Hundreds attend national student conference as activist revival continues

By staff writers
November 23, 2009

Hundreds of student activists from across Britain have spent the weekend in Manchester exploring their response to global challenges such as climate change and corporate power. The gathering follows a year which has seen a resurgence in student activism at universities around the country.

The event, entitled Shared Planet, takes place annually, but there was a distinct sense of excitement and urgency to this year's gathering as students built up to next month's climate summit in Copenhagen.

The world economic crisis was another dominant theme, with the launch of a major new campaign on corporate power, aiming to convince universities “to respect human rights throughout their supply chains, from field to factory to student union shops”.

2009 has seen a sharp growth in campus campaigning. Early in the year, several universities saw an explosion in direct action, with a particular focus on universities' links with the arms trade and with companies involved in the Israeli assault on Gaza. Following the Methodist Youth Assembly last week, the Methodist Church declared that “the age of apathy seems to be over”.

The Shared Planet gathering was organised by the student campaigning network People & Planet and included both experienced activists and people entirely new to campaigning. It was described as a chance to “learn skills, find positive solutions and hold our leaders to account for a just and sustainable future for our generation”.

Speakers included Ann Pettifor, founder of Jubilee 2000, along with lawyer Rosa Curling and television presenter Stacey Dooley. They were joined by international campaigners from Bangladesh, the USA, Honduras and the Canadian indigenous rights movement. Training workshops enabled students to gain skills in areas such as media engagement and political lobbying.

Campaigning groups including War on Want and the Campaign Against Arms Trade (CAAT) ran stalls at the event. Organisations represented included Christian groups such as the Student Christian Movement (SCM) and the Speak Network.

“It's a great atmosphere”, said Amy James, 19, from Loughborough University, “It makes me feel that I'm part of a wider movement, not just an individual”.

She told Ekklesia that “The student movement is a very powerful force”.

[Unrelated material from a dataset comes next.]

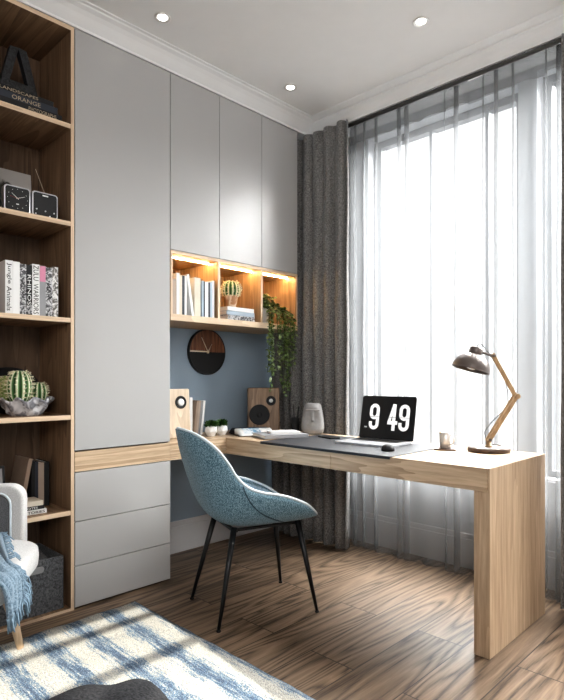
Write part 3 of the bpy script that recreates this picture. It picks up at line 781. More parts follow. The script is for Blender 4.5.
# shelf 4: cactus bowl
bw = thing('bowl', 'crumpled grey ceramic planter bowl on the bookcase shelf', 'bowl', (-2.675, 1.0, SH[3]))
def crump(u, v):
    a = 2*PI*u; r = .062 + .050*v**.8
    r *= 1 + .07*math.sin(7*a+5*v)*(.3+v) + .05*math.sin(13*a-9*v)
    z = .0 + .078*v + .010*v*math.sin(9*a+1)
    return (r*math.cos(a)*.93, r*math.sin(a), z)
mb = MB(); gg = mb.grid(72, 14, crump, closed_u=True); mb._face(gg[0][::-1])
mb.build('bowl_body', M['stonepot'], bw, solid=.005)
MB().lathe([(.004,0), (.094,.0005)], (0,0,.060), 28).build('soil', plain('soil', (.05,.035,.025), 1), bw)
def cactus(name, label, loc, r, h, ribs=11, mat=None, group=None, squat=False, spines=True):
    t = thing(name, label, 'cactus', loc, 0, group)
    mb = MB(); n = ribs*8; m = 18; rings = []
    def P(th, v):
        k = math.sin(min(1, v*1.02)*PI/2*1.0)
        ph = -PI*.36 + (PI*.86)*v
        rr = r*max(.02, math.cos(ph))**.75; z = h*(.36 + .64*(math.sin(ph)-math.sin(-PI*.36)*0)) if False else h*(math.sin(ph)+math.sin(PI*.36))/(1+math.sin(PI*.36))
        rr *= 1 + .10*math.cos(ribs*th)
        return Vector((rr*math.cos(th), rr*math.sin(th), z))
    for j in range(m+1): rings.append(mb.ring([P(2*PI*i/n, j/m) for i in range(n)]))
    for a, b in zip(rings, rings[1:]): mb.bridge(a, b)
    mb._face(rings[0][::-1]); mb._face(rings[-1])
    mb.build('stem', mat or cactus_mat(ribs), t)
    if spines:
        sp = MB(); rd = random.Random(3)
        for q in range(ribs):
            for j in range(2, 10):
                th = 2*PI*q/ribs; p = P(th, j/10.5); 
                for e in range(3):
                    d = Vector((math.cos(th)+rd.uniform(-.7,.7), math.sin(th)+rd.uniform(-.7,.7), .2+rd.uniform(-.6,.6))).normalized()
                    sp.tube([p, p+d*r*.30], [r*.05, r*.015], 4)
        sp.build('spines', M['spine'], t)
    return t
g = 'cacti in the crumpled bowl'
cactus('cactus', 'largest striped green cactus in the crumpled grey bowl', (-2.655, .965, SH[3]+.062), .050, .148, 11, group=g)
cactus('cactus', 'small round green cactus at the right of the crumpled grey bowl', (-2.665, 1.058, SH[3]+.062), .036, .094, 10, group=g)
cactus('cactus', 'pale yellow-green cactus behind the large one in the crumpled bowl', (-2.722, .925, SH[3]+.062), .030, .125, 9, M['cactus_pale'], group=g)
o = MB().lathe([(.001, 0), (.10, 0), (.112, .006), (.115, .012), (.108, .011), (.098, .006), (.001, .006)], seg=48, M=frame((-2.875, .99, SH[3]+.1145), (0,1.3,0), (0,0,1)) @ Matrix.Diagonal((1.35,1,1,1)), cap0=False, cap1=False).build('plate', M['blackmatt'], offs=(-2.875, .99, SH[3]))
tag(o, 'oval black plate leaning against the back of the shelf behind the cacti', 'plate')

# shelf 5
g = 'upright books on the lowest bookcase shelf'
x5 = -2.735
book(1.050, 1.066, SH[4], .222, .15, M['blackmatt'], 'black folder next to the leaning brown book', g, x5)
book(1.0665, 1.082, SH[4], .222, .15, M['navy'], 'dark folder left of the beige book on the low shelf', g, x5)
book(1.0825, 1.110, SH[4], .215, .15, M['beige'], 'beige book between dark folders on the low shelf', g, x5)
book(1.1105, 1.136, SH[4], .216, .15, M['blackmatt'], 'black folder at the right end of the low shelf', g, x5)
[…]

People & Planet's campaigning in recent years has led to 85 universities employing dedicated environmental officers. In addition, around 80 universities and schools have been awarded Fairtrade status. The organisation is also credited with an important role in the succesful campaign against the proposed coal-fired power station at Kingsnorth.

The Student Christian Movement (SCM) is expecting a strong turnout for its own annual conference, planned for February with the title Living It Out. It will allow students to consider “spirituality, vocation, activism and mission”.